In preparation for this, I had to take down our old split rail fence (which may be used to make more garden beds like the last ones - or perhaps not – only father time knows that one) and also to remove the flowers and shrubs and bulbs and roses that I thought were nice enough to spare from the wrath that is to come.
Most things that have been around for 20 odd years don’t like to be changed. Others just fall apart if you look at them the wrong way. This fence couldn’t decide which it was to be. Some parts looked like they were etched into the landscape for the rest of time and some was so rotted, that it sort of fell apart in your hands.

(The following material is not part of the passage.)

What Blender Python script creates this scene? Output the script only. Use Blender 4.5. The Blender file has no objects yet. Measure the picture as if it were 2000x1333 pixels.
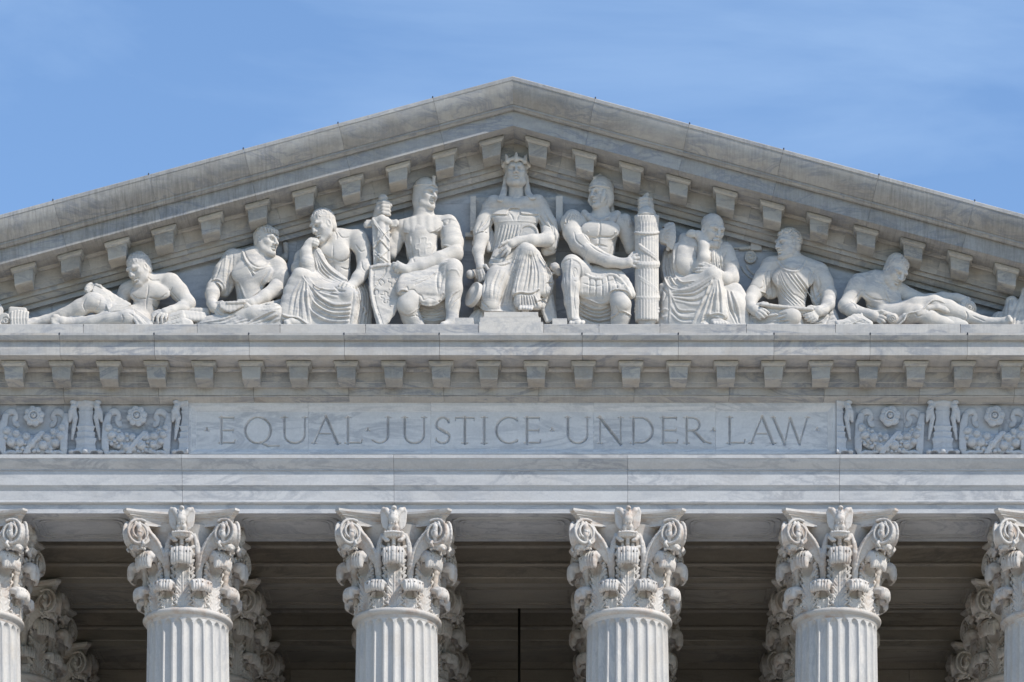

All of it was removed though and is piled in a not so neat heap on the side of the yard.
Then I picked the plants that were removable and that I wanted to save. Some glads, some lilliums, some roses, some black eyed susans, some daisies, and a couple more. One hydrangea was acting rather difficult and it appeared that America was on the verge of being short one hydrangea, but time and patience prevailed and it is now residing in a large pot amidst the other refugees. As I was digging, a mole looked out of a hole and had a definite look of awe at how quickly I dug, but I hardly even noticed. There is still one rhododendron I am going to try to save, but it appears to have roots down to about the earths core. I will give it one shot and hopefully not kill it. I guess I can buy another if I really need another one.
Below are some pictures of the yard as is, and I’ll post more as the project begins to begin.

Radishes up front, beets and lettuce in the back

winter carrots (poor things were planted a little late and may not make it to fruition)

These were a small sucker early this summer, but now are taking over

Shasta Daisy
The seeds sprouted on the old flowers due to the nasty rainy weahter

Some one forgot to tell the honeysuckle that it's winter time


  1. That is so funny that the seeds sprouted right on the head of the daisies! So can you just cut off the heads and plant them now, then?

    Good luck on your new fence! That's a lot of work!

  2. I see our gardens are looking quite similar, I am having a difficult time finding positive things to post! It's difficult to save seeds here, especially when they sprout on the seedhead.

  3. Oh the carrots will do fine. I planted some in a big pot last year during winter, I thought the seeds would rot but nope - we are still eating those carrots!!!